Keep up the great work!

[1]http://www10.j-server.com/pro/

Re: comments about much bigger players, as a developer at a compay (moo.com) whos revenue is a _rounding error_ on our competitors balance sheets, I can say from experience that you don't need to be bigger to provide an awesome product, amazing customer service and make a ton of money doing it.

"Owning" translation doesn't have to mean being bigger than the competition, it just means being better.

Ahh, moo.com, my favorite site to check whether I have internet (so much faster to type than google.com). Thank you for having a pretty site.
Disclosure: My company. Factual note: Not actually a Series A, was a conv. note.
Congratulations Robert. I know you guys are working hard and producing great product and great buzz. I'm sure this will be put to good use!
Congrats!
Just FYI: claiming you're going to "own" translation makes you sound idiotic, and I'll never use your services because of this. :)

Good luck, though.

Right, because it's always a mistake to talk about your personal exciting vision for where you see your business going.

You've come off as either making a very bad joke, or a customer that any company would be happy to lose.

Guess you could use our services for a different reason instead. But we'll live.
That's the point: you won't with that attitude.

I can name 3 online translation services that are much bigger than you. How are you going to "own" a space that already has much bigger players?

I was a fan of your service (mainly because of our large Japanese user base) up until this point. But you know what, I'll live without your service. :)

Did you wake up on the wrong side of the bed this morning? You seem to be awfully hostile for little reason, hence downvotes.

Repeating "I won't be using your service" is hardly constructive for anyone. Also I don't see why you wouldn't use them if they proved to be better than the alternatives at what they are actually doing.

Interesting. From a technical point of view, how does this work? Do you run texts through an automated system and then have real people proof read it afterwards?
They're farmed out piecewise to a pool of translators in the language pair. Say I had actually passed the Japanese to English translation test (which I didn't -- what can I say, must have been having a bad night, and I think I botched the heck out of a statement on the red tide's effect on productivity of fish stocks). I would log into myGengo, and there would be a list of J -> E translations awaiting completion, with titles. I could get the full text for one, get basically an editing lock on it (i.e. no one else is translating it while I am), and then after completion the customer reviews, accepts, and I get paid money.

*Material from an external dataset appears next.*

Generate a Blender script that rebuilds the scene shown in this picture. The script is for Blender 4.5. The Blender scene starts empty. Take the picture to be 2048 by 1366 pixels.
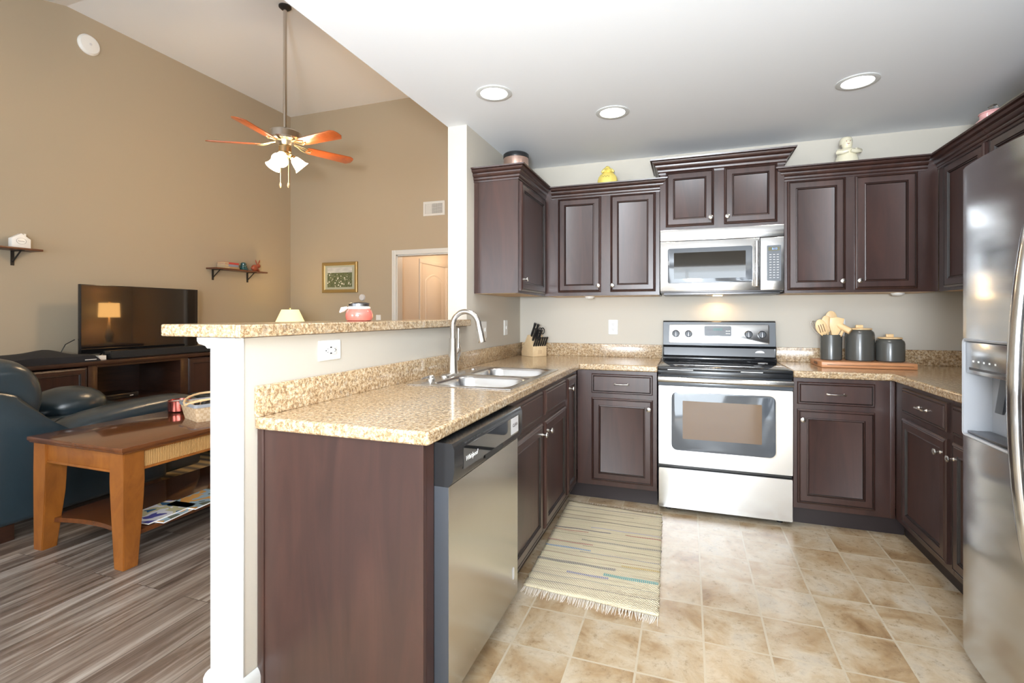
import bpy, bmesh, math, random
from mathutils import Vector, Matrix
PI = math.pi
random.seed(7)
sc = bpy.context.scene
COL = sc.collection

# ---------------------------------------------------------------- camera
YAW = math.radians(19.477); FPX = 996.79; CY = 628.7
cam_d = bpy.data.cameras.new('camera'); cam = bpy.data.objects.new('camera', cam_d); COL.objects.link(cam)
cam.location = (1.322, -3.9418, 1.2449); cam.rotation_euler = (PI/2, 0, YAW)
cam_d.sensor_width = 36; cam_d.sensor_fit = 'HORIZONTAL'; cam_d.lens = FPX/2048*36
cam_d.shift_y = -(683-CY)/2048; cam_d.clip_start = .05
sc.camera = cam
# ---------------------------------------------------------------- view, world, daylight
vs = sc.view_settings
sc.display_settings.display_device = 'sRGB'
vs.view_transform = 'Standard'; vs.look = 'None'; vs.gamma = 1; vs.use_curve_mapping = False
vs.exposure = 0.54
sc.cycles.use_denoising = True
sc.cycles.max_bounces = 8; sc.cycles.diffuse_bounces = 5; sc.cycles.glossy_bounces = 4
sc.cycles.transmission_bounces = 6; sc.cycles.sample_clamp_indirect = 6; sc.cycles.caustics_reflective = False; sc.cycles.caustics_refractive = False
w = bpy.data.worlds.new('sky'); sc.world = w; w.use_nodes = True
w.node_tree.nodes['Background'].inputs[0].default_value = (.80, .90, 1, 1)
w.node_tree.nodes['Background'].inputs[1].default_value = 3.0

def light(name, kind, loc, rot, energy, color=(1, 1, 1), **k):
    d = bpy.data.lights.new(name, kind); o = bpy.data.objects.new(name, d); COL.objects.link(o)
    o.location = loc; o.rotation_euler = rot; d.energy = energy; d.color = color
    for a, b in k.items(): setattr(d, a, b)
    return o
SUNWARM = (1, .95, .88); DAY = (.86, .94, 1)
light('sun', 'SUN', (0, -9, 6), (math.radians(38), 0, math.radians(-8)), 9, SUNWARM, angle=.01)
# daylight coming in at the glass of the windows behind the camera
light('daylight_patio_door', 'AREA', (1.3, -6.9, 1.15), (PI/2, 0, 0), 72, DAY, shape='RECTANGLE', size=2.2, size_y=2.0)
light('daylight_living_window', 'AREA', (-2.3, -6.9, 1.5), (PI/2, 0, 0), 38, DAY, shape='RECTANGLE', size=1.7, size_y=1.4)
light('camera_flash', 'AREA', (.45, -4.25, 1.95), (math.radians(96), 0, math.radians(25)), 5, (1, .98, .95), shape='DISK', size=.16)
light('camera_flash_bounce', 'AREA', (1.3, -4.9, 1.35), (math.radians(150), 0, math.radians(0)), 165, (.84, .92, 1), shape='DISK', size=.5)

# ---------------------------------------------------------------- materials
def nmat(name):
    m = bpy.data.materials.new(name); m.use_nodes = True
    nt = m.node_tree; b = nt.nodes['Principled BSDF']; return m, nt, b
def mat(name, col, rough=.5, metal=0, coat=0, spec=None, emit=None, es=0, trans=0, bump=0, bscale=200, var=0, vscale=6, coatr=.1, sheen=0):
    m, nt, b = nmat(name)
    b.inputs['Base Color'].default_value = (*col, 1); b.inputs['Roughness'].default_value = rough; b.inputs['Metallic'].default_value = metal
    if coat: b.inputs['Coat Weight'].default_value = coat; b.inputs['Coat Roughness'].default_value = coatr
    if spec is not None: b.inputs['Specular IOR Level'].default_value = spec
    if emit: b.inputs['Emission Color'].default_value = (*emit, 1); b.inputs['Emission Strength'].default_value = es
    if trans: b.inputs['Transmission Weight'].default_value = trans
    if sheen: b.inputs['Sheen Weight'].default_value = sheen
    tc = nt.nodes.new('ShaderNodeTexCoord')
    if var:
        n = nt.nodes.new('ShaderNodeTexNoise'); n.inputs['Scale'].default_value = vscale; n.inputs['Detail'].default_value = 4
        nt.links.new(tc.outputs['Object'], n.inputs['Vector'])
        mx = nt.nodes.new('ShaderNodeMix'); mx.data_type = 'RGBA'
        mx.inputs[6].default_value = (*[c*(1-var) for c in col], 1); mx.inputs[7].default_value = (*[min(1, c*(1+var)) for c in col], 1)
        nt.links.new(n.outputs['Fac'], mx.inputs[0]); nt.links.new(mx.outputs[2], b.inputs['Base Color'])
    if bump:
        n = nt.nodes.new('ShaderNodeTexNoise'); n.inputs['Scale'].default_value = bscale
        nt.links.new(tc.outputs['Object'], n.inputs['Vector'])
        bp = nt.nodes.new('ShaderNodeBump'); bp.inputs['Strength'].default_value = bump; bp.inputs['Distance'].default_value = .002
        nt.links.new(n.outputs['Fac'], bp.inputs['Height']); nt.links.new(bp.outputs['Normal'], b.inputs['Normal'])
    return m
def ramp(nt, fac, stops, interp='LINEAR'):
    r = nt.nodes.new('ShaderNodeValToRGB'); e = r.color_ramp.elements; r.color_ramp.interpolation = interp
    e[0].position, e[0].color = stops[0][0], (*stops[0][1], 1); e[1].position, e[1].color = stops[-1][0], (*stops[-1][1], 1)
    for p, c in stops[1:-1]:
        k = e.new(p); k.color = (*c, 1)
    nt.links.new(fac, r.inputs[0]); return r.outputs[0]
def mapping(nt, scale=(1, 1, 1), rot=(0, 0, 0), loc=(0, 0, 0), out='Object'):
    tc = nt.nodes.new('ShaderNodeTexCoord'); mp = nt.nodes.new('ShaderNodeMapping')
    mp.inputs['Scale'].default_value = scale; mp.inputs['Rotation'].default_value = rot; mp.inputs['Location'].default_value = loc
    nt.links.new(tc.outputs[out], mp.inputs[0]); return mp.outputs[0]
def noise(nt, vec, scale, detail=4, rough=.5, dist=0):
    n = nt.nodes.new('ShaderNodeTexNoise'); n.inputs['Scale'].default_value = scale; n.inputs['Detail'].default_value = detail
    n.inputs['Roughness'].default_value = rough; n.inputs['Distortion'].default_value = dist
    nt.links.new(vec, n.inputs['Vector']); return n.outputs['Fac']
def mixc(nt, fac, a, b, mode='MIX'):
    mx = nt.nodes.new('ShaderNodeMix'); mx.data_type = 'RGBA'; mx.blend_type = mode
    for i, v in ((0, fac), (6, a), (7, b)):
        if isinstance(v, (int, float)): mx.inputs[i].default_value = v
        elif isinstance(v, tuple): mx.inputs[i].default_value = (*v, 1)
        else: nt.links.new(v, mx.inputs[i])
    return mx.outputs[2]
def mth(nt, op, a, b=0.0):
    n = nt.nodes.new('ShaderNodeMath'); n.operation = op
    for i, v in enumerate((a, b)):
        if isinstance(v, (int, float)): n.inputs[i].default_value = v
        else: nt.links.new(v, n.inputs[i])
    return n.outputs[0]
def bump(nt, b, h, strength=.3, dist=.002):
    bp = nt.nodes.new('ShaderNodeBump'); bp.inputs['Strength'].default_value = strength; bp.inputs['Distance'].default_value = dist
    nt.links.new(h, bp.inputs['Height']); nt.links.new(bp.outputs['Normal'], b.inputs['Normal'])

M = {}
M['wall'] = mat('wall_paint', (.585, .54, .465), .75, bump=.12, bscale=260)
M['dimwall'] = mat('wall_paint_in_dim_warm_light', (.43, .36, .262), .75, bump=.12, bscale=260)  # kitchen wall paint with the living room's dim warm light put into its colour
M['ceil'] = mat('ceiling_paint', (.84, .86, .89), .85, bump=.05, bscale=300)
M['trim'] = mat('white_trim', (.66, .67, .655), .35)
M['white'] = mat('white_plastic', (.85, .85, .83), .3)
M['slot'] = mat('dark_slot', (.03, .03, .03), .5)
M['black'] = mat('black_plastic', (.012, .013, .015), .25, coat=.3)
M['blackgloss'] = mat('black_glass', (.008, .008, .009), .04, coat=.6, coatr=.02)
M['greyglass'] = mat('tinted_glass', (.085, .095, .11), .07, coat=.6, coatr=.03)
M['rangegrey'] = mat('grey_enamel', (.10, .11, .125), .25)
M['edge'] = mat('dark_grey_edge', (.045, .05, .06), .35)
M['steeldark'] = mat('dark_steel', (.20, .20, .21), .35, 1)
M['nickel'] = mat('brushed_nickel', (.66, .63, .59), .26, 1)
M['chrome'] = mat('chrome', (.80, .80, .80), .12, 1)
M['brass'] = mat('antique_brass', (.62, .50, .30), .3, 1)
M['cab'] = None
def wood(name, c1, c2, scale=(1, 14, 1), rough=.35, coat=.2, ring=5, rot=(0, 0, 0), coatr=.15, bm=.05):
    m, nt, b = nmat(name)
    v = mapping(nt, scale, rot); f = noise(nt, v, ring, 5, .6, 1.2)
    c = ramp(nt, f, [(.3, c1), (.7, c2)])
    nt.links.new(c, b.inputs['Base Color']); b.inputs['Roughness'].default_value = rough
    b.inputs['Coat Weight'].default_value = coat; b.inputs['Coat Roughness'].default_value = coatr
    bump(nt, b, f, bm, .001); return m
M['cab'] = wood('espresso_maple', (.031, .0138, .0112), (.060, .0255, .0190), (5, 5, .7), .34, .35, 2.2, coatr=.28, bm=.03)
M['glaze'] = mat('dark_glaze', (.008, .004, .003), .4)
M['toe'] = mat('espresso_toe_kick', (.02, .012, .012), .45)
M['maple'] = mat('natural_maple_underside', (.62, .44, .26), .5, var=.1)
M['oak'] = wood('honey_oak', (.20, .060, .009), (.33, .112, .018), (1.2, 1.2, .5), .35, .3, 9)
M['oaktop'] = wood('dark_cherry_top', (.085, .025, .007), (.15, .046, .012), (1, .3, 1), .16, .6, 10, coatr=.07)
M['dkwood'] = wood('dark_walnut', (.028, .011, .007), (.055, .022, .012), (1, .6, 4), .35, .2, 6)
M['shelfwood'] = wood('shelf_walnut', (.10, .035, .018), (.16, .06, .03), (1, .3, 2), .4, .1, 6)
M['blockwood'] = wood('pale_maple', (.68, .50, .29), (.78, .60, .37), (3, 3, 3), .4, .1, 4)
M['spoon'] = wood('bamboo', (.74, .50, .25), (.84, .61, .34), (3, 3, 1), .45, .05, 6)
M['board'] = wood('cutting_board_wood', (.50, .22, .095), (.62, .30, .14), (1, 6, 6), .4, .1, 6)
M['cherry'] = wood('cherry_blade', (.38, .085, .022), (.50, .13, .035), (3, 3, 3), .3, .4, 5)
M['stone'] = mat('charcoal_stoneware', (.075, .075, .068), .27, coat=.2)
M['pinkgl'] = mat('pink_glazed', (.84, .46, .45), .15, coat=.5)
M['pinkjar'] = mat('coral_pink_glass', (.86, .22, .17), .08, coat=.8, trans=.15)
M['cloth'] = mat('cream_cloth', (.85, .78, .70), .9)
M['cream'] = mat('cream_ceramic', (.80, .74, .56), .2, coat=.5)
M['yellow'] = mat('yellow_ceramic', (.83, .66, .16), .3, coat=.3)
M['rose'] = mat('rose_gold_steel', (.72, .50, .42), .25, .9)
M['leather'] = mat('navy_leather', (.021, .036, .046), .30, coat=.3, coatr=.25, var=.35, vscale=4, bump=.9, bscale=14)
M['fabricblk'] = mat('black_nylon', (.012, .013, .018), .7)
M['grille'] = mat('speaker_cloth', (.014, .015, .017), .8)
M['iron'] = mat('black_iron', (.015, .013, .012), .5)
M['teal'] = mat('teal_glass', (.02, .09, .10), .08, coat=.6)
M['redglz'] = mat('rust_glaze', (.36, .085, .04), .3)
M['paper'] = mat('paper', (.52, .40, .24), .8)
M['ovenpane'] = mat('oven_inner_glass', (.16, .10, .06), .06, coat=.4, coatr=.03)
M['redb'] = mat('red_cover', (.48, .06, .05), .6); M['blueb'] = mat('grey_blue_cover', (.25, .27, .36), .6); M['tanb'] = mat('tan_cover', (.40, .27, .14), .6)
M['gold'] = mat('gold_frame', (.42, .29, .11), .35, .5)
M['sage'] = mat('sage_mat', (.42, .43, .33), .8)
M['copper'] = mat('copper_tin', (.38, .09, .07), .18, .9)
M['silver'] = mat('silver_label', (.7, .7, .72), .4)
M['display'] = mat('display', (.03, .04, .04), .1, emit=(.25, .55, .55), es=.25)
M['mwdisp'] = mat('microwave_display', (.06, .06, .03), .2, emit=(.5, .45, .2), es=.12)
M['blue'] = mat('blue_digits', (.1, .2, .8), .3, emit=(.15, .35, 1), es=1.2)
M['glow'] = mat('downlight_lens', (1, 1, 1), .5, emit=(1, .97, .92), es=10)
M['bulbglass'] = mat('lit_frosted_glass', (.95, .9, .8), .4, emit=(1, .80, .52), es=9)
M['shade1'] = mat('lit_yellow_shade', (.85, .78, .45), .8, emit=(1, .86, .42), es=.75)
M['shade2'] = mat('lit_orange_shade', (.8, .5, .2), .8, emit=(1, .52, .16), es=9.0)
M['hoodlamp'] = mat('hood_lamp', (1, .8, .5), .5, emit=(1, .62, .25), es=8)
M['clear'] = mat('clear_glass', (.95, .95, .97), .03, trans=1)
M['winglass'] = mat('window_glass', (1, 1, 1), 0, trans=1)
M['curtain'] = mat('sheer_curtain', (.85, .85, .82), .9)
M['halldoor'] = mat('hall_door_paint', (.78, .70, .60), .45)
M['dispenser'] = mat('dispenser_grey', (.36, .37, .39), .25)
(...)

This is optionally doable via API on the customer's side, which is a practical necessity for someone whose business was doing that transaction several hundreds or thousands of times per day. For example, you could imagine a major online retailer deciding "We'd like to offer all of our clothes to customers in the big six fashion markets, but drats, how to get 100k skus of descriptions of men's formalwear translated into six languages. AHA! We'll just build it into our CMS using the myGengo API."

Disclaimer: worked for them. They're cool folks.

As an aside, it seems their tests are very uneven. My Japanese is below 1-kyu level on the JLPT but I still managed to pass the Japanese to English test. However, I failed the English to Portuguese test twice, even though my native language is Portuguese and EN->PT is way easier for me than JP->EN.
wait, how do they own translation? did they buy the .translation tld or something? or is that word now trademarked and no one else can use it?
Not sure what this is about, since I refuse to visit TC anymore, but I do know that eu$1MM is not a lot of money in the translation game...how do they expect to own it? Oh wait, do the scare quotes mean they bought a domain name or something silly like that?